Your task
Set down, exactly as written, the lines from the top of the data to the line that holds "LAMP_COL = (0.97, 0.985, 1.0)", and omit the pictures.

Dataset
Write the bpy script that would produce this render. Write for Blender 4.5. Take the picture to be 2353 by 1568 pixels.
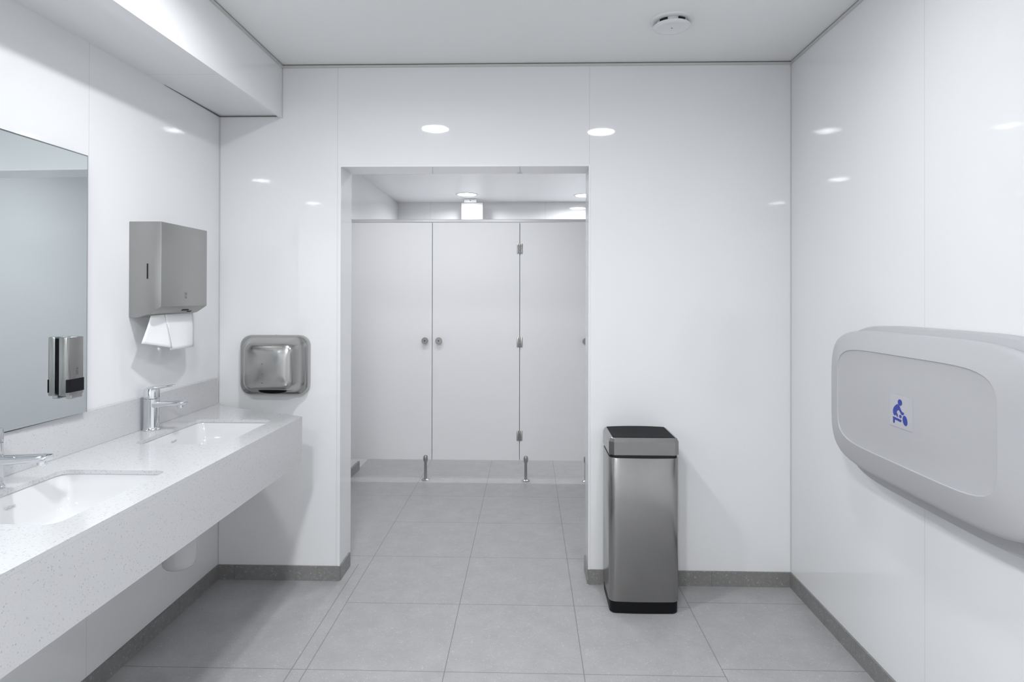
import bpy, bmesh, math, random
from mathutils import Vector, Matrix

for o in list(bpy.data.objects):
    bpy.data.objects.remove(o)
scene = bpy.context.scene
COL = scene.collection
PI = math.pi

# ------------------------------------------------------------------ camera
cam_data = bpy.data.cameras.new('camera')
cam_data.sensor_width = 36.0
cam_data.sensor_fit = 'HORIZONTAL'
cam_data.lens = 36.0 * 1449.4 / 2353.0
cam_data.shift_y = -105.58 / 2353.0
cam_data.clip_start = 0.02
cam = bpy.data.objects.new('camera', cam_data)
COL.objects.link(cam)
CAM_Y, CAM_Z = -2.9888, 1.35
cam.matrix_world = (Matrix.Translation((0, CAM_Y, CAM_Z)) @ Matrix.Rotation(0.0263, 4, 'Z')
                    @ Matrix.Rotation(PI / 2 + 0.0041, 4, 'X') @ Matrix.Rotation(0.0022, 4, 'Z'))
scene.camera = cam

# ------------------------------------------------------------------ world, view
world = bpy.data.worlds.new('world')
scene.world = world
world.use_nodes = True
world.node_tree.nodes['Background'].inputs[0].default_value = (0.8, 0.85, 0.9, 1)
world.node_tree.nodes['Background'].inputs[1].default_value = 0.02
scene.view_settings.view_transform = 'Standard'
scene.view_settings.look = 'None'
scene.view_settings.exposure = 1.50
scene.view_settings.gamma = 1.0
LAMP_W = 3.2           # watts of light from the washroom downlight by the counter
LAMP_W_RIGHT = 0.9     # from the one by the changing table
LAMP_W_REAR = 11.0     # from the unseen ones added behind the viewpoint
LAMP_W_FAR = 3.5       # from the downlights above the cubicles
LAMP_W_AISLE = 1.0     # and from the unseen ones added between the doorway and the cubicles
GLOW = 22.0            # brightness of a downlight's diffuser seen from the side
LAMP_COL = (0.97, 0.985, 1.0)

# room dimensions (metres); the back wall stands in the plane y = 0
XL, XR, H = -1.485, 1.230, 2.463
YN = -5.2                    # wall behind the camera
WT = 0.192                   # thickness of the back wall
DX0, DX1, DZ = -0.9, 0.286, 1.976
FXL, FH, FY = -1.335, 2.32, 3.41     # cubicle room: left wall, ceiling, back wall
YC = 1.668                   # plane of the cubicle doors
YA = 0.0


# ------------------------------------------------------------------ materials
def new_mat(name):
    m = bpy.data.materials.new(name)
    m.use_nodes = True
    nt = m.node_tree
    return m, nt, nt.nodes['Principled BSDF']


def simple(name, col, rough=0.5, metal=0.0, ior=1.45, spec=0.5, coat=0.0):
    m, nt, b = new_mat(name)
    b.inputs['Base Color'].default_value = (*col, 1)
    b.inputs['Roughness'].default_value = rough
    b.inputs['Metallic'].default_value = metal
    b.inputs['IOR'].default_value = ior
    b.inputs['Specular IOR Level'].default_value = spec
    b.inputs['Coat Weight'].default_value = coat
    return m


def emit(name, col, strength):
    m, nt, b = new_mat(name)
    b.inputs['Base Color'].default_value = (0.8, 0.8, 0.8, 1)
    b.inputs['Emission Color'].default_value = (*col, 1)
    b.inputs['Emission Strength'].default_value = strength
    return m


def N(nt, t, **kw):
    n = nt.nodes.new(t)
    for k, v in kw.items():
        setattr(n, k, v)
    return n


def math_node(nt, op, a, b=None, c=None):
    n = N(nt, 'ShaderNodeMath', operation=op)
    for i, v in enumerate((a, b, c)):
        if v is None:
            continue
        if isinstance(v, (int, float)):
            n.inputs[i].default_value = v
        else:
            nt.links.new(v, n.inputs[i])
    return n.outputs[0]


def mixcol(nt, fac, a, b):
    n = N(nt, 'ShaderNodeMix', data_type='RGBA')
    for sock, v in ((n.inputs['Factor'], fac), (n.inputs['A'], a), (n.inputs['B'], b)):
        if isinstance(v, (int, float)):
            sock.default_value = v
        elif isinstance(v, tuple):
            sock.default_value = (*v, 1)
        else:
            nt.links.new(v, sock)
    return n.outputs['Result']


def panel_mat(name, axis, seams, col=(0.82, 0.826, 0.838), seam=(0.70, 0.70, 0.70), rough=0.035, hw=0.0015):
    """glossy white wall cladding with thin vertical joints at the given positions"""
    m, nt, b = new_mat(name)
    tc = N(nt, 'ShaderNodeTexCoord')
    sx = N(nt, 'ShaderNodeSeparateXYZ')
    nt.links.new(tc.outputs['Object'], sx.inputs[0])
    v = sx.outputs['XYZ'.index(axis)]
    acc = None
    for s in seams:
        d = math_node(nt, 'ABSOLUTE', math_node(nt, 'SUBTRACT', v, s))
        l = math_node(nt, 'LESS_THAN', d, hw)
        acc = l if acc is None else math_node(nt, 'MAXIMUM', acc, l)
    nz = N(nt, 'ShaderNodeTexNoise')
    nz.inputs['Scale'].default_value = 1.3
    nz.inputs['Detail'].default_value = 2
    nt.links.new(tc.outputs['Object'], nz.inputs['Vector'])
    base = mixcol(nt, nz.outputs['Fac'], tuple(c * 0.985 for c in col), tuple(min(1, c * 1.012) for c in col))
    if acc is not None:
        base = mixcol(nt, acc, base, seam)
    nt.links.new(base, b.inputs['Base Color'])
    b.inputs['Roughness'].default_value = rough
    b.inputs['IOR'].default_value = 1.47
    # very slight waviness of the sheets
    bump = N(nt, 'ShaderNodeBump')
    bump.inputs['Strength'].default_value = 0.02
    bump.inputs['Distance'].default_value = 0.02
    nz2 = N(nt, 'ShaderNodeTexNoise')
    nz2.inputs['Scale'].default_value = 2.2
    nz2.inputs['Detail'].default_value = 0
    nt.links.new(tc.outputs['Object'], nz2.inputs['Vector'])
    nt.links.new(nz2.outputs['Fac'], bump.inputs['Height'])
    nt.links.new(bump.outputs[0], b.inputs['Normal'])
    return m


def stone_floor(name, lines=True, base=(0.40, 0.398, 0.405), joints=None, jaxis='X'):
    m, nt, b = new_mat(name)
    tc = N(nt, 'ShaderNodeTexCoord')
    co = tc.outputs['Object']
    sx = N(nt, 'ShaderNodeSeparateXYZ')
    nt.links.new(co, sx.inputs[0])
    X, Y = sx.outputs[0], sx.outputs[1]

    def noise(scale, detail=3, rough=0.6, dist=0.0, off=0.0):
        n = N(nt, 'ShaderNodeTexNoise')
        n.inputs['Scale'].default_value = scale
        n.inputs['Detail'].default_value = detail
        n.inputs['Roughness'].default_value = rough
        n.inputs['Distortion'].default_value = dist
        if off:
            mp = N(nt, 'ShaderNodeMapping')
            mp.inputs['Location'].default_value = (off, off * 0.7, off * 1.3)
            nt.links.new(co, mp.inputs[0])
            nt.links.new(mp.outputs[0], n.inputs['Vector'])
        else:
            nt.links.new(co, n.inputs['Vector'])
        return n.outputs['Fac']
    n1 = noise(9, 5, 0.65)
    col = mixcol(nt, math_node(nt, 'MULTIPLY', math_node(nt, 'SUBTRACT', n1, 0.3), 2.0),
                 tuple(c * 0.90 for c in base), tuple(c * 1.09 for c in base))
    n2 = noise(170, 2, 0.6)
    col = mixcol(nt, math_node(nt, 'MULTIPLY', math_node(nt, 'GREATER_THAN', n2, 0.60), 0.5), col, tuple(c * 0.80 for c in base))
    # short pale fibres
    w = noise(42, 1, 0.5, 2.2, 3.1)
    fib = math_node(nt, 'LESS_THAN', math_node(nt, 'ABSOLUTE', math_node(nt, 'SUBTRACT', w, 0.5)), 0.011)
    gate = math_node(nt, 'GREATER_THAN', noise(55, 1, 0.5, 0.0, 7.7), 0.50)
    col = mixcol(nt, math_node(nt, 'MULTIPLY', math_node(nt, 'MULTIPLY', fib, gate), 0.50), col, (0.62, 0.62, 0.62))
    vo = N(nt, 'ShaderNodeTexVoronoi')
    vo.inputs['Scale'].default_value = 38
    nt.links.new(co, vo.inputs['Vector'])
    fl = math_node(nt, 'LESS_THAN', vo.outputs['Distance'], 0.09)
    col = mixcol(nt, math_node(nt, 'MULTIPLY', fl, 0.6), col, (0.66, 0.62, 0.62))
    if lines:
        T = 0.5018
        acc = None

        def add(l):
            nonlocal acc
            acc = l if acc is None else math_node(nt, 'MAXIMUM', acc, l)
        HW = 0.0014

        def line(v, s):
            return math_node(nt, 'LESS_THAN', math_node(nt, 'ABSOLUTE', math_node(nt, 'SUBTRACT', v, s)), HW)
        for xs in (-0.8022, -0.3004, 0.2014, 0.7050):
            add(line(X, xs))
        near = math_node(nt, 'LESS_THAN', Y, 0.19)
        add(math_node(nt, 'MULTIPLY', line(X, -0.857), near))
        # rows
        mid = math_node(nt, 'MULTIPLY', math_node(nt, 'GREATER_THAN', X, -0.8022), math_node(nt, 'LESS_THAN', X, 0.705))
        ry = math_node(nt, 'ABSOLUTE', math_node(nt, 'SUBTRACT', math_node(nt, 'FLOORED_MODULO', math_node(nt, 'ADD', Y, 0.2147 + T / 2), T), T / 2))
        add(math_node(nt, 'MULTIPLY', math_node(nt, 'LESS_THAN', ry, HW), mid))
        left = math_node(nt, 'LESS_THAN', X, -0.8022)
        T2 = T
        ry2 = math_node(nt, 'ABSOLUTE', math_node(nt, 'SUBTRACT', math_node(nt, 'FLOORED_MODULO', math_node(nt, 'ADD', Y, 0.7165 + T), T * 2), T))
        ry2 = math_node(nt, 'ABSOLUTE', math_node(nt, 'SUBTRACT', math_node(nt, 'FLOORED_MODULO', math_node(nt, 'ADD', Y, 0.7165 + T), T * 2), T))
        add(math_node(nt, 'MULTIPLY', math_node(nt, 'LESS_THAN', ry2, HW), left))
        right = math_node(nt, 'GREATER_THAN', X, 0.705)
        ry3 = math_node(nt, 'ABSOLUTE', math_node(nt, 'SUBTRACT', math_node(nt, 'FLOORED_MODULO', math_node(nt, 'ADD', Y, 0.670 + T / 2), T), T / 2))
        add(math_node(nt, 'MULTIPLY', math_node(nt, 'LESS_THAN', ry3, HW), right))
        col = mixcol(nt, math_node(nt, 'MULTIPLY', acc, 0.8), col, (0.13, 0.13, 0.13))
    if joints:
        v = X if jaxis == 'X' else Y
        acc = None
        for s in joints:
            l = math_node(nt, 'LESS_THAN', math_node(nt, 'ABSOLUTE', math_node(nt, 'SUBTRACT', v, s)), 0.0012)
            acc = l if acc is None else math_node(nt, 'MAXIMUM', acc, l)
        col = mixcol(nt, math_node(nt, 'MULTIPLY', acc, 0.6), col, (0.12, 0.12, 0.12))
    nt.links.new(col, b.inputs['Base Color'])
    b.inputs['Roughness'].default_value = 0.34
    b.inputs['IOR'].default_value = 1.45
    return m


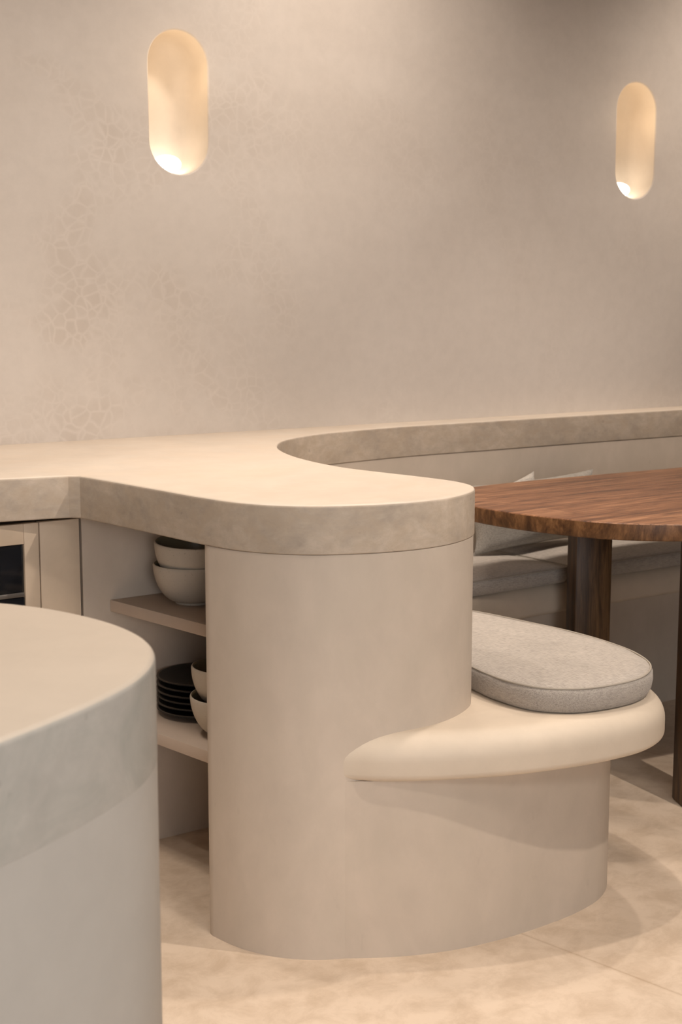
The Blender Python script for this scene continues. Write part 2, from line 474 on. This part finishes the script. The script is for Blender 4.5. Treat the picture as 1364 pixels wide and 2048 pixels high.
# bench: seat slab with a fat rounded nose, on a plinth
seat_outer = [(1.49, 2.171), (1.515, 2.151), (1.542, 2.129), (1.575, 2.098), (1.62, 2.066), (1.70, 2.022), (1.80, 1.978), (1.92, 1.943), (2.04, 1.925), (2.14, 1.928), (2.215, 1.955),
              (2.28, 2.01), (2.328, 2.09), (2.358, 2.19), (2.38, 2.32), (2.385, 2.48), (2.39, 2.62), (2.405, 2.74), (2.45, 2.85),
              (2.53, 2.93), (2.65, 2.970), (2.80, 2.982), (3.1, 2.984), (3.5, 2.975), (4.2, 2.95), (5.45, 2.91)]
inner_back = [(5.45, 3.35), (4.6, 3.38), (3.862, 3.41), (3.0, 3.43), (2.55, 3.43), (2.24, 3.38), (2.08, 3.28), (1.97, 3.14), (1.905, 2.99),
              (1.865, 2.87), (1.840, 2.75), (1.832, 2.62), (1.842, 2.48), (1.86, 2.35), (1.85, 2.26), (1.80, 2.20), (1.70, 2.17), (1.58, 2.19)]
seat_outline = spline(seat_outer, 6) + inner_back
bench = empty('built_in_bench', (2.2, 2.4, 0), label='beige microcement bench with thick rounded seat wrapping from the peninsula along the wall', cat='bench')
def reparent(o, p):
    o.parent = p; o.matrix_parent_inverse = Matrix.Translation(-Vector(p.location))
bm = bmesh.new()
SEAT = 0.45
loft(bm, seat_outline, bull(SEAT-0.090, SEAT, 0.016, 0.050, 0.0, 9))
bmesh.ops.recalc_face_normals(bm, faces=bm.faces)
reparent(finish('seat', bm, M_seat), bench)
base_outer = [(1.49, 2.169), (1.515, 2.150), (1.542, 2.132), (1.575, 2.111), (1.621, 2.085), (1.719, 2.047), (1.833, 2.026), (1.95, 2.022), (2.06, 2.030), (2.15, 2.055), (2.22, 2.105),
              (2.265, 2.18), (2.29, 2.30), (2.30, 2.45), (2.305, 2.62), (2.32, 2.76), (2.37, 2.90), (2.47, 2.985), (2.62, 3.015), (2.80, 3.02),
              (3.1, 3.02), (3.5, 3.01), (4.2, 2.985), (5.44, 2.945)]
bm = bmesh.new()
loft(bm, spline(base_outer, 6) + [(x-0.01 if x > 5.4 else x, y) for x, y in inner_back], [(0, 0.0), (0, SEAT-0.090+0.001)])
bmesh.ops.recalc_face_normals(bm, faces=bm.faces)
reparent(finish('plinth', bm, M_body), bench)

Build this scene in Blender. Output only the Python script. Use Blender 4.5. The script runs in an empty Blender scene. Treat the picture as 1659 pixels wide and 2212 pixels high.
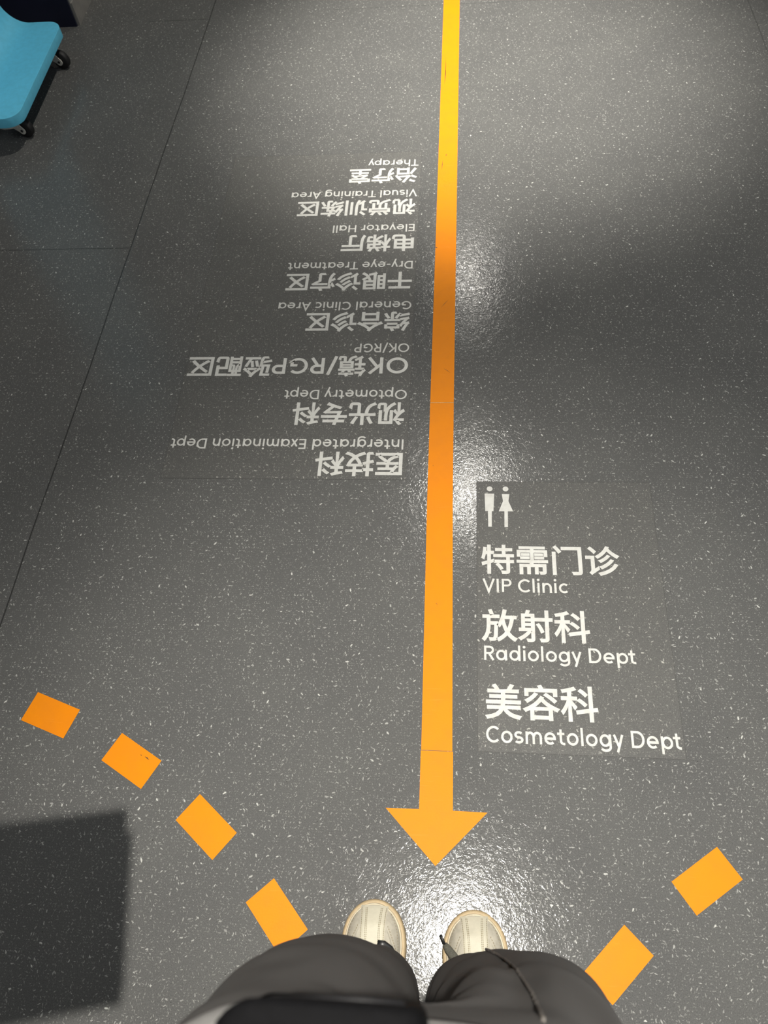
import bpy, bmesh, math, random
from mathutils import Vector, Matrix, noise
PI = math.pi
C = bpy.context.scene.collection
scene = bpy.context.scene
random.seed(4)

# ------------------------------------------------------------------ camera
# metres; origin on the floor under the camera, +Y along the orange stripe
cam = bpy.data.cameras.new('camera')
cam.sensor_fit = 'VERTICAL'
cam.sensor_height = 9.8
cam.lens = 9.8 * 1661 / 2212
cam.clip_start = 0.02
cam.dof.use_dof = True
cam.dof.focus_distance = 1.55
cam.dof.aperture_fstop = 1.9
camo = bpy.data.objects.new('camera', cam)
C.objects.link(camo)
pit, roll, yaw = math.radians(60.04), math.radians(-8.40), math.radians(10.45)
R0 = Vector((1, 0, 0)); U0 = Vector((0, math.sin(pit), math.cos(pit))); F0 = Vector((0, math.cos(pit), -math.sin(pit)))
cx_ = math.cos(roll) * R0 + math.sin(roll) * U0
cy_ = -math.sin(roll) * R0 + math.cos(roll) * U0
M = Matrix((cx_, cy_, -F0)).transposed().to_4x4()
camo.matrix_world = Matrix.Translation((0, 0, 1.47)) @ Matrix.Rotation(yaw, 4, 'Z') @ M
scene.camera = camo

# ------------------------------------------------------------------ world, lights, exposure
CEIL = 2.7
vs = scene.view_settings
vs.view_transform = 'Standard'; vs.look = 'None'; vs.gamma = 1.0; vs.use_curve_mapping = False
vs.exposure = 0.0
w = bpy.data.worlds.new('world'); scene.world = w; w.use_nodes = True
w.node_tree.nodes['Background'].inputs['Color'].default_value = (0.55, 0.68, 0.85, 1)
w.node_tree.nodes['Background'].inputs['Strength'].default_value = 0.05
#            name-less downlights: x, y, watts, half beam angle in degrees
DOWNLIGHTS = [(0.060, 0.045, 385, 28), (0.088, 2.50, 670, 22), (0.084, 4.41, 600, 25)]
#            unseen ceiling panels added as ambient fill: x, y, size x, size y, watts
FILL_PANELS = [(-3.3, -0.4, 0.6, 1.8, 20), (2.9, 0.4, 0.6, 1.8, 46), (0.2, -3.0, 1.8, 0.6, 22)]
LAMP_COL = (1.0, 0.955, 0.87)
FILL_COL = (0.94, 0.98, 1.0)

# ------------------------------------------------------------------ node helpers
def new_mat(name, base=(.5, .5, .5), rough=.5, spec=.5, metal=0.0):
    m = bpy.data.materials.new(name); m.use_nodes = True
    b = m.node_tree.nodes['Principled BSDF']
    b.inputs['Base Color'].default_value = (*base, 1)
    b.inputs['Roughness'].default_value = rough
    b.inputs['Specular IOR Level'].default_value = spec
    b.inputs['Metallic'].default_value = metal
    return m, m.node_tree.nodes, m.node_tree.links, b

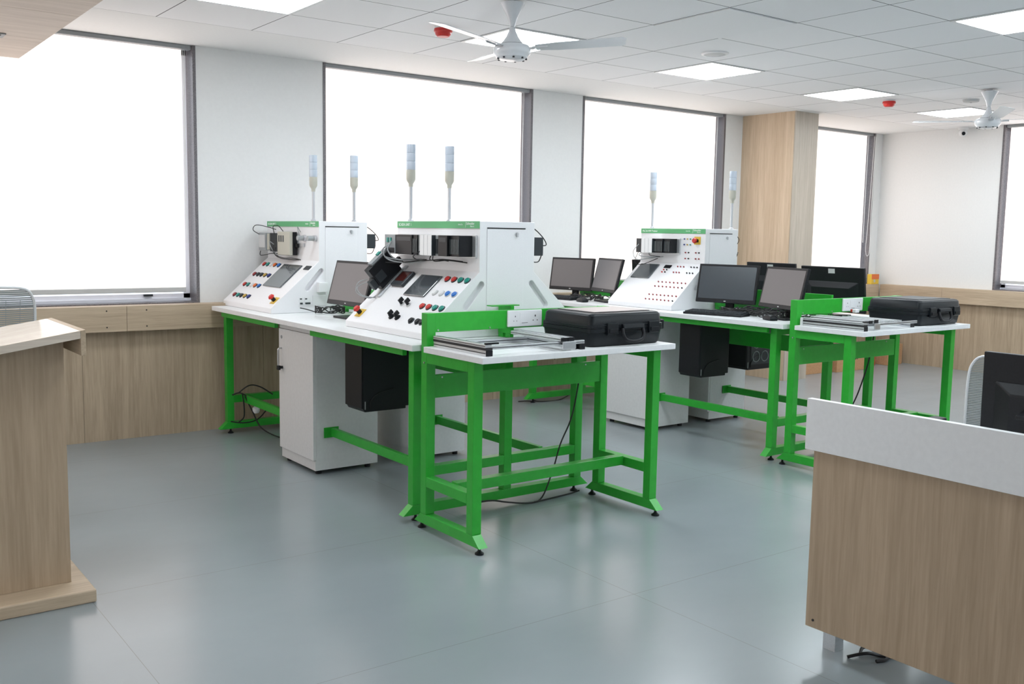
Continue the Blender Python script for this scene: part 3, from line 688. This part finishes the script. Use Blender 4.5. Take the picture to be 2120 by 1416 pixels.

Task answer
Write the bpy script that would produce this render. Write for Blender 4.5. Take the picture to be 2353 by 1568 pixels.
import bpy, bmesh, math, random
from mathutils import Vector, Matrix

for o in list(bpy.data.objects):
    bpy.data.objects.remove(o)
scene = bpy.context.scene
COL = scene.collection
PI = math.pi

# ------------------------------------------------------------------ camera
cam_data = bpy.data.cameras.new('camera')
cam_data.sensor_width = 36.0
cam_data.sensor_fit = 'HORIZONTAL'
cam_data.lens = 36.0 * 1449.4 / 2353.0
cam_data.shift_y = -105.58 / 2353.0
cam_data.clip_start = 0.02
cam = bpy.data.objects.new('camera', cam_data)
COL.objects.link(cam)
CAM_Y, CAM_Z = -2.9888, 1.35
cam.matrix_world = (Matrix.Translation((0, CAM_Y, CAM_Z)) @ Matrix.Rotation(0.0263, 4, 'Z')
                    @ Matrix.Rotation(PI / 2 + 0.0041, 4, 'X') @ Matrix.Rotation(0.0022, 4, 'Z'))
scene.camera = cam

# ------------------------------------------------------------------ world, view
world = bpy.data.worlds.new('world')
scene.world = world
world.use_nodes = True
world.node_tree.nodes['Background'].inputs[0].default_value = (0.8, 0.85, 0.9, 1)
world.node_tree.nodes['Background'].inputs[1].default_value = 0.02
scene.view_settings.view_transform = 'Standard'
scene.view_settings.look = 'None'
scene.view_settings.exposure = 1.50
scene.view_settings.gamma = 1.0
LAMP_W = 3.2           # watts of light from the washroom downlight by the counter
LAMP_W_RIGHT = 0.9     # from the one by the changing table
LAMP_W_REAR = 11.0     # from the unseen ones added behind the viewpoint
LAMP_W_FAR = 3.5       # from the downlights above the cubicles
LAMP_W_AISLE = 1.0     # and from the unseen ones added between the doorway and the cubicles
GLOW = 22.0            # brightness of a downlight's diffuser seen from the side
LAMP_COL = (0.97, 0.985, 1.0)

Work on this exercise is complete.